Quei futuristi nostalgici del passato

Autore Giulia Rodano

Sponsorizzata e patrocinata da Ministero della gioventù, Comune di Roma, Regione Lazio e Comitato provinciale del CONI, pubblicizzata da manifesti e siti Internet, il 4 settembre si è tenuta a Roma la “Corsa futurista”. Lo scopo esplicito dell’iniziativa è stato quello di rendere un tributo al Movimento futurista e a Filippo Tommaso Marinetti, suo fondatore.
Cosa c’è di strano in tutto ciò?
Il futurismo è stato un fenomeno culturale complesso che ha influenzato le avanguardie artistiche e culturali del ‘900. Ma è stato anche parte fondamentale della temperie che ha nutrito il fascismo.
Questo non sarebbe certo motivo per non approfondire il livello di comprensione della cultura futurista o anche per non ricordarne la sua influenza sulla cultura italiana..
Questa volta, però, si rievoca una manifestazione di stampo futurista semplicemente e acriticamente per rendere omaggio al Manifesto futurista e al suo fondatore.
Un ragazzo o una ragazza che parteciperanno a quella corsa che cosa ne trarranno? Impareranno qualcosa sul futurismo o saranno coinvolti nella celebrazione acritica di valori che includevano, oltre alla provocazione e alla sperimentazione artistica, anche l’esaltazione della violenza e della guerra?
Gli spiegheranno che il movimento futurista, oltre ad esaltare la modernità, fu tra gli organizzatori e i promotori dell’incendio della redazione milanese de “L’Avanti”? – uno dei primi episodi di squadrismo?
Saprà che il “Manifesto futurista” recitava: “Noi vogliamo glorificare la guerra – sola igiene del mondo – il militarismo, il patriottismo, il gesto distruttore dei libertari, le belle idee per cui si muore e il disprezzo della donna”.

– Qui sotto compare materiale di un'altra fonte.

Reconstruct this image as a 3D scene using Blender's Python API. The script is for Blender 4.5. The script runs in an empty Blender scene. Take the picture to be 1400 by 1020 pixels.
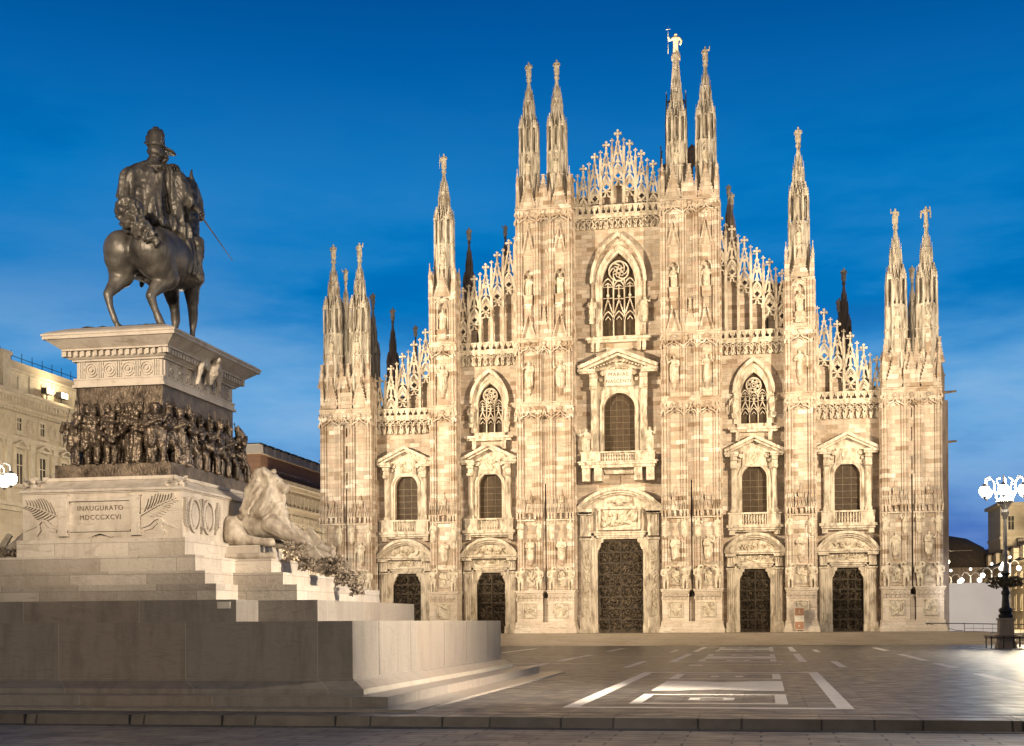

E’ evidente che, con la corsa futurista la cultura non c’entra niente e neanche lo sport. Gli organizzatori presentano l’iniziativa come un tributo al futurismo. Ma io mi chiedo se lo Stato Italiano, nato dalla Resistenza e dalla sconfitta del fascismo debba, non discutere o approfondire, ma rendere onore a quei valori.
Mi sembra cioè che siamo di fronte ad una operazione di revanchismo culturale di nostalgici sconfitti dalla Storia che usano il futurismo per restituire dignità, con la sponsorizzazione delle Istituzioni, a parole d’ordine ed idee che anch’esse furono incubatrici delle immani tragedie del novecento.
Una operazione di revanchismo culturale che fa tutt’uno con l’opera di destrutturazione e demolizione della Costituzione Italiana che il regime berlusconiano sta portando avanti.
Le Istituzioni, nelle loro politiche culturali, non possono che fare riferimento alla Costituzione Italiana e ai suoi valori. E per questo devono usare le proprie risorse.
Le istituzioni devono contribuire alla riflessione, all’approfondimento. Non omaggiano acriticamente.
Tutto ciò è tanto più preoccupante e triste perché, nel frattempo, grazie ai tagli alla cultura, i teatri chiudono, si tagliano i fondi alle istituzioni culturali, alla scuola, alla ricerca, all’Università, e i giovani intellettuali non hanno altra scelta che la via dell’emigrazione.